WHAT IS NEEDED: Reproduce only the lines of the material below that start at the line containing "Recreate this scene" and stop at the line containing "from mathutils import". Keep both end lines.

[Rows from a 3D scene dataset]

□ □ □ □ □

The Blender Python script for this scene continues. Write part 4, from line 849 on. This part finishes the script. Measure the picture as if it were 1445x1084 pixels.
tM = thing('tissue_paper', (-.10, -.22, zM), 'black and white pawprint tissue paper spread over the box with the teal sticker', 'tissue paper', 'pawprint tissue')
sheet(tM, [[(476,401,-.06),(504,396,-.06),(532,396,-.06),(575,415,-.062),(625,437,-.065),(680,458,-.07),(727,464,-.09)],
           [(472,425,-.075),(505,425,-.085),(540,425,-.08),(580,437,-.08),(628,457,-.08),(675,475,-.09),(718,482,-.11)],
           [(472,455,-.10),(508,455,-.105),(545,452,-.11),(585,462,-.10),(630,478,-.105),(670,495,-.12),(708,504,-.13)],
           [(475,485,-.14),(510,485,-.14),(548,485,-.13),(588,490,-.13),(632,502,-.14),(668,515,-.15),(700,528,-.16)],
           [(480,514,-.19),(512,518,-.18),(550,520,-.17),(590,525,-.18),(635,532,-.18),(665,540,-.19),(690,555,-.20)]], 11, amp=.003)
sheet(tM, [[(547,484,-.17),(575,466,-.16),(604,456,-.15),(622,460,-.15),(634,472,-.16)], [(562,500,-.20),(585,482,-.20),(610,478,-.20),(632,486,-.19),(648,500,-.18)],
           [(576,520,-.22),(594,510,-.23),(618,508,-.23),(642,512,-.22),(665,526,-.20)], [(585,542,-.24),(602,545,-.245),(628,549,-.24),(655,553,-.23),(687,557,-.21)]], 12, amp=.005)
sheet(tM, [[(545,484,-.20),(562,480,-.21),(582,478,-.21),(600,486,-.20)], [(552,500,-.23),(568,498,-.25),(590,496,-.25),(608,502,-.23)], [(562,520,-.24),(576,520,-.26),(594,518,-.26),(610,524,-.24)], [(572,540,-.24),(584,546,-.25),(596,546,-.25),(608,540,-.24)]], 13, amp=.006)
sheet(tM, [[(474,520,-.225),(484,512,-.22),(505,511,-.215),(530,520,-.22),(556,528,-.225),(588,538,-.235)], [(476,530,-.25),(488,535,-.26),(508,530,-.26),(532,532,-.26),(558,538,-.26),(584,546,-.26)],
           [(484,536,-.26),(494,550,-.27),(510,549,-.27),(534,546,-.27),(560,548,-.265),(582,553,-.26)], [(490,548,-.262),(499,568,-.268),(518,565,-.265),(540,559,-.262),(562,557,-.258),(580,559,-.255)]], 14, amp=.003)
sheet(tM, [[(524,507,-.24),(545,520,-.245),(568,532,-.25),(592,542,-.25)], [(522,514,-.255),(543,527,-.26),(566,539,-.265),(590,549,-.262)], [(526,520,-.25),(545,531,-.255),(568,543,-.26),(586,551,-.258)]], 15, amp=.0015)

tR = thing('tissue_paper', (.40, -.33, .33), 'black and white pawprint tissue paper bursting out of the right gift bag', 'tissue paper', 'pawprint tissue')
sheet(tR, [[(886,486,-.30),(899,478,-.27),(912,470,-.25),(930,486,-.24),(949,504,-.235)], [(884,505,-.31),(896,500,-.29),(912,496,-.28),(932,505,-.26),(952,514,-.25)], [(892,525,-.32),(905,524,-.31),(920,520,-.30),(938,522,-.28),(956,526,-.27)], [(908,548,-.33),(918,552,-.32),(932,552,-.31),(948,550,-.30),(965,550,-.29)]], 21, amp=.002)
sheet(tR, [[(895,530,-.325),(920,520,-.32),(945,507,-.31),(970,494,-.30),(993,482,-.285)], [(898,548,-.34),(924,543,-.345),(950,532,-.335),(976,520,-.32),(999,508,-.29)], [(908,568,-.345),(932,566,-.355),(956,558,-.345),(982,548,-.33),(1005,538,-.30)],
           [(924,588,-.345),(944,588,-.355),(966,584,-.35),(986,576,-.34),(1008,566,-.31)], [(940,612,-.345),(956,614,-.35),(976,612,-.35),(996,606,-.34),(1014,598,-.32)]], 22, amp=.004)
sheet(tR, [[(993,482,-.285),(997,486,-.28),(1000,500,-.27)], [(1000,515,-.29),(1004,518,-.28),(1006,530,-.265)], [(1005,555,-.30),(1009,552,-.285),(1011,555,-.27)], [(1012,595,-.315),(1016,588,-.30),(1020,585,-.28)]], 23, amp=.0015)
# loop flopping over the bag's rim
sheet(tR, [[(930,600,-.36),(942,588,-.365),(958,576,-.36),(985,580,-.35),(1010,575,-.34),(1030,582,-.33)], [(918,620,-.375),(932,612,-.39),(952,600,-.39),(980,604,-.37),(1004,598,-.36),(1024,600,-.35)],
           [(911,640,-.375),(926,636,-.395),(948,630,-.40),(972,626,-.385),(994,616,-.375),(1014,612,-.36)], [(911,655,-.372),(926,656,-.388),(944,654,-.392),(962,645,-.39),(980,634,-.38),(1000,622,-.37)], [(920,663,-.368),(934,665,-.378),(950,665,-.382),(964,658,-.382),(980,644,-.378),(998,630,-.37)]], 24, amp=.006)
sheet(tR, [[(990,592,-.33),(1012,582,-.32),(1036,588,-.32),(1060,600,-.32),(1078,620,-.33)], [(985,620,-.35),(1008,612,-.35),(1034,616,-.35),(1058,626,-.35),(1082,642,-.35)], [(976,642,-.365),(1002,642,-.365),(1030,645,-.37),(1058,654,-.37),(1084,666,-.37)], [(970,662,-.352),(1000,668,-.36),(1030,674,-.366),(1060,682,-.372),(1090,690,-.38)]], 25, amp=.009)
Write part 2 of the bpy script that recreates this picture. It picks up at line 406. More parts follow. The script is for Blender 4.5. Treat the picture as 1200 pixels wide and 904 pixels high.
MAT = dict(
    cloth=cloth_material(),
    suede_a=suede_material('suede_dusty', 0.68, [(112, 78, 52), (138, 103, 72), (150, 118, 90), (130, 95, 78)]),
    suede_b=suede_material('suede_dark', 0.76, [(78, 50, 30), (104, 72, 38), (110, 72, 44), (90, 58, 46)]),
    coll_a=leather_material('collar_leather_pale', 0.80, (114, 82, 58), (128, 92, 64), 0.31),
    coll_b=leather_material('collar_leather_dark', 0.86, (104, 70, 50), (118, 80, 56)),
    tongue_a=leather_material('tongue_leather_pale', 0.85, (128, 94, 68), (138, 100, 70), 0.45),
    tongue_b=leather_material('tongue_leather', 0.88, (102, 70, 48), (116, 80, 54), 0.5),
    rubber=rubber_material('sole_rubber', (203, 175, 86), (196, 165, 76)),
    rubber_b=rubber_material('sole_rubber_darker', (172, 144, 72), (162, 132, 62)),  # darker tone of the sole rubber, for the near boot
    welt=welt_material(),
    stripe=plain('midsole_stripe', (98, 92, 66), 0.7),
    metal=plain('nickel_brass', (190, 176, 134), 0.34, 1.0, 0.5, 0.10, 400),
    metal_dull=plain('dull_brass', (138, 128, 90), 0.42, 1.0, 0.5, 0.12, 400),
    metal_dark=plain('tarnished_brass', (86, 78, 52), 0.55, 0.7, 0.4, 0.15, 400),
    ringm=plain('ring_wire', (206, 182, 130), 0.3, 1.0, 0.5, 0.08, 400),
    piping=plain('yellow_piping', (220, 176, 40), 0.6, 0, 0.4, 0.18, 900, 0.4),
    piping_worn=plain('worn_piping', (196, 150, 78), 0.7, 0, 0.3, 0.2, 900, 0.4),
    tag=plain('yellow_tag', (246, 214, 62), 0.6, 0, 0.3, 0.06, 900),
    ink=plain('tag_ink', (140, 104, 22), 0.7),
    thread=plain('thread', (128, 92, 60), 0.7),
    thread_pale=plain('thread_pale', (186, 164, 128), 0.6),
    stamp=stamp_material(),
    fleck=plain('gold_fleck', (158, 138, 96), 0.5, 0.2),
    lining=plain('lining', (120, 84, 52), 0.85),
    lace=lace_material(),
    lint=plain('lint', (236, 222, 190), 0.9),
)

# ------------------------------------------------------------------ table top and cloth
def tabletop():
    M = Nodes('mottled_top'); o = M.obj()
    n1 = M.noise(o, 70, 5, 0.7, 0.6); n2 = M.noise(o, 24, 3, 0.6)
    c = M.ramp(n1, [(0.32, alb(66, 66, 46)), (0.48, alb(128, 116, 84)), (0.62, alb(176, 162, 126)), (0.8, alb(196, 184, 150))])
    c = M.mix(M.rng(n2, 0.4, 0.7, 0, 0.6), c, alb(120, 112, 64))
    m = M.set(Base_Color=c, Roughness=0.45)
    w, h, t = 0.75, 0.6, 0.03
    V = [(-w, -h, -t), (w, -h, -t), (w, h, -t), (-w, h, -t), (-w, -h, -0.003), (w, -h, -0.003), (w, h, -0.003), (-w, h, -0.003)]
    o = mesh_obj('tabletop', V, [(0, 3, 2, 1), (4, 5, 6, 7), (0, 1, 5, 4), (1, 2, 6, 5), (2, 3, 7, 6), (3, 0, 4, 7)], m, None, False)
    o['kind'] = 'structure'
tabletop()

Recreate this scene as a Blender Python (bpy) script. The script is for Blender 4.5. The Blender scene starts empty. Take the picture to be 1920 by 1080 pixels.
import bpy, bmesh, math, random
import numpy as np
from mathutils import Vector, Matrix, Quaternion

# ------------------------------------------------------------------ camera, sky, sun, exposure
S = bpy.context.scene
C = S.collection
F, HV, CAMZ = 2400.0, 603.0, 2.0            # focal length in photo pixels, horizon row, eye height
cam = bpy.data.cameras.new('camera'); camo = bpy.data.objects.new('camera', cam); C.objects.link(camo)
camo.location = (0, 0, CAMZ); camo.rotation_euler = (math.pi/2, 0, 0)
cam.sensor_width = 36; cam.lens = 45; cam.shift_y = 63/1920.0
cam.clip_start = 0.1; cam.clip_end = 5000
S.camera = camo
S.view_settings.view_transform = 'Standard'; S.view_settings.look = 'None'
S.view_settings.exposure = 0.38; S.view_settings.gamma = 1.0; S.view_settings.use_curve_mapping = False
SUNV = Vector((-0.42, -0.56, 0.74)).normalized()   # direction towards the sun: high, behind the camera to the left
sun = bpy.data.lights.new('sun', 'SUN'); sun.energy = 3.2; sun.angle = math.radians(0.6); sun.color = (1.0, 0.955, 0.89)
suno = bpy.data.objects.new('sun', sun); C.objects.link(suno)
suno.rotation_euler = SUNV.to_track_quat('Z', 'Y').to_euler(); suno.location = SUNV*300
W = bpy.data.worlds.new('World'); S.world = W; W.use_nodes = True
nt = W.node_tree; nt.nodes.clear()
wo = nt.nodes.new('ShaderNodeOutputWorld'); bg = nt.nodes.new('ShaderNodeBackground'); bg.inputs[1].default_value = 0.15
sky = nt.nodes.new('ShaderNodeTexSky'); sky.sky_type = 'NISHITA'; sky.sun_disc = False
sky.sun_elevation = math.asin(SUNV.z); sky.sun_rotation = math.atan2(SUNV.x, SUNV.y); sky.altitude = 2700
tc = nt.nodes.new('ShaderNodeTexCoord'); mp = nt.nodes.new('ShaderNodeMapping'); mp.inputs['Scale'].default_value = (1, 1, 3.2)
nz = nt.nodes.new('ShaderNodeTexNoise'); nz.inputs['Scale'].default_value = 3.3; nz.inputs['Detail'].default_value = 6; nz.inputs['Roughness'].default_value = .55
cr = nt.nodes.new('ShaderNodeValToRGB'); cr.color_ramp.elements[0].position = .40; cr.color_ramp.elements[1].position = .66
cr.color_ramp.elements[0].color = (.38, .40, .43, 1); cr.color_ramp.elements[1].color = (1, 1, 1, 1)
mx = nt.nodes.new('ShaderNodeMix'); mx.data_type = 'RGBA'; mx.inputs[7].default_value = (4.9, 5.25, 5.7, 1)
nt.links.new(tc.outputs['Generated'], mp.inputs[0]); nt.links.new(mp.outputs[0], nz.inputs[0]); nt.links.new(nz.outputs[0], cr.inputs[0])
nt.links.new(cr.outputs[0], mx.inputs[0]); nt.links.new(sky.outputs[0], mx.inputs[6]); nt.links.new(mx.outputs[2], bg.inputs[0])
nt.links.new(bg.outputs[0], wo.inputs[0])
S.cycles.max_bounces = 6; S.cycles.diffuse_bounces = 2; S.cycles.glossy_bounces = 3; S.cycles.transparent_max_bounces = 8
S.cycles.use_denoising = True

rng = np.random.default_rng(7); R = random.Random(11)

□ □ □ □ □

SOLUTION:
Recreate this scene as a Blender Python (bpy) script. The script is for Blender 4.5. The Blender scene starts empty. Take the picture to be 1920 by 1080 pixels.
import bpy, bmesh, math, random
import numpy as np
from mathutils import Vector, Matrix, Quaternion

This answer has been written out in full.